Beating volatile market conditions over the long term begins with strategic asset allocation, said the VMIL executive, adding that securities selection is a far second, followed by market timing, and other factors.

For those other already in the fixed income market, Frazer is encouraging investors to maintain exposure to local variable rates and short duration bonds over the short to medium term, to capitalise on elevated rates. As local and US interest rates peak, investors are being advised to rebalance into bonds with longer maturing and to later focus on high credit quality – preferably investment-grade over high-yield – heading into the recession.

Interest rates in the US are expected to peak at 5 per cent by second quarter of 2023, and stay elevated up to around the first quarter of 2024.

Locally, expectations are that interest rates will peak earlier, possibly in by March 2023, between 7 and 8 per cent. The policy rate is currently at 6.5 per cent.

“We believe this will be case because if you recall, our central bank started raising rates early, which was a key factor in the appreciation in the Jamaican dollar year to date. Based on how soon our central bank started raising rates, we would have seen an appreciation against most of the major currencies,” said Frazer.

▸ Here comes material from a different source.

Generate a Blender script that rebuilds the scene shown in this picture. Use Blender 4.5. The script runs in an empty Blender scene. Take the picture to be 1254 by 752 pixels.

“However, if BOJ were to pause before the Fed then we could see some amount of depreciation going forward, and as such, from a diversification perspective, we’ll encourage investors to maintain exposure to hard currency bonds,” Frazer said.

The Fed is a reference to America’s central bank, known as the Federal Reserve.

As for long-term equity market investors, the Deputy CEO recommends rotating into fundamentally good companies on the local stock market that are undervalued. The focus, he said, should be on companies with good long-term fundamentals, good practices, and good management structures and that investors continue to keep watch on sectors that are expected to outperform once the local market rebounds, including tourism.

The approach for investors holding US equities would be a little different, given the looming recession.

“My advice would be to rotate into defensive stocks that outperform a recession and to rotate into other cyclical and growth stocks when the US economy moves into recovery. They say cash is king, but for me, do not stay on the sideline with your cash. You need to put that cash to work in the market so that you don’t miss out on the recovery after the recession,” he said.

He is also encouraging long-term investors, particularly pension funds, to maintain some exposure to alternative investments, including real estate but preferably the commercial segment.